На одном таком диспуте Янчевецкий повстречал… Всеволода Иванова. Бывший наборщик «Вперед» из деликатности не приставал с расспросами, молча выслушал то, что счел нужным рассказать Василий Григорьевич. О себе на слова не скупился. Поведал, что типографию захватили партизаны, все сотрудники остались живы, сам он добрался до Новониколаевска и едва не был расстрелян – чекисты перепутали с Всеволодом Ивановым, редактором «Нашей газеты». Потом, переболев тифом, оказался в городке Татарске.
– А помните мою книжку «Рогульки»?
– Как не помнить, я тогда вас поздравил с первой звездочкой на погонах.
– Из Татарска я послал экземпляр в Петроград Горькому. Помните, я как-то говорил, что переписывался с ним накануне революции – он взял мои рассказы для сборника пролетарских писателей. Так вот, я решил напомнить о себе. Письмо не дошло и, думаю, к лучшему – мне теперь «Рогульки» кажутся слабоватыми. Повторно писал уже из Омска, где работал выпускающим в «Советской Сибири». Понимаете, очень хотелось настоящей литературной работы… И получил ответ! Мне даже удостоверение выписали: «Едет в Петроград в распоряжение А.М.Горького»…
Рассказ Иванова «Партизаны» («в основу легло подлинное событие, услышанное в Сибири») взяли в первый номер первого советского литературного журнала «Красная новь». В другом номере за 1921 год появилась его повесть «Бронепоезд 14—69». К моменту переезда в Москву рассказов и повестей набралось на сборник, выпущенный Госиздатом в 1923 году под названием «Сопки». При следующей встрече Иванов вручил Янчевецкому книгу с дарственной надписью: «В память сибирских наших дней» [22].

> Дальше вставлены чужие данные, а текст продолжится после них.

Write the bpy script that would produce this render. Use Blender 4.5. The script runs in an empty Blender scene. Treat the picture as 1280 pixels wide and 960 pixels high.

Дмитрий Янчевецкий пытался найти работу в столице – ходил в Наркоминдел, Госплан, Восточную торговую палату, редакции «Известий» и «Красной звезды», но безуспешно. Вернулся в Ростов, удалось наняться в Донплан – составлять конъюнктурные обозрения. А в Москву в 1925 году перебрались Можаровские с маленьким сыном. У Николаши карьера складывалась успешно: отличившись на службе помощником начальника уголовного розыска в Красноярске, он получил назначение в МУР – районным инспектором. Выделился и здесь – стал секретарем партийной ячейки МУРа [23].
А Ольге Янчевецкой уже рукоплескали ценители романсов в лучших ресторанах Белграда. Но новости эмигрантской жизни не доходили до Москвы. «Ольга Петровна для нас была потеряна, – вспоминал Михаил Янчевецкий. – Для меня во всяком случае, я не знаю, как для отца. Но он со мной о ней никогда не говорил. Никогда».
«Отец постоянно рисовал. Особенно он любил работать акварелью, цветными карандашами, пастелью. Это были наброски, портреты, натюрморты и пейзажи, а также фантазии, иллюстрировавшие его творческие замыслы. Очень он любил рисовать море, обычно северное, бурное, под клубящимися мрачными тучами, но с ярким просветом среди них.
К вещам отец был равнодушен, но любил полки с книгами, восточные редкости и ковры. Насколько я помню, больше всего он ценил тюбики с хорошими красками: «Сколько можно нарисовать!». Любил плотную чистую белую бумагу и чтоб ее было побольше: «Сколько на ней можно написать!», и крепкие кожаные чемоданы: «Далеко можно с ними заехать!».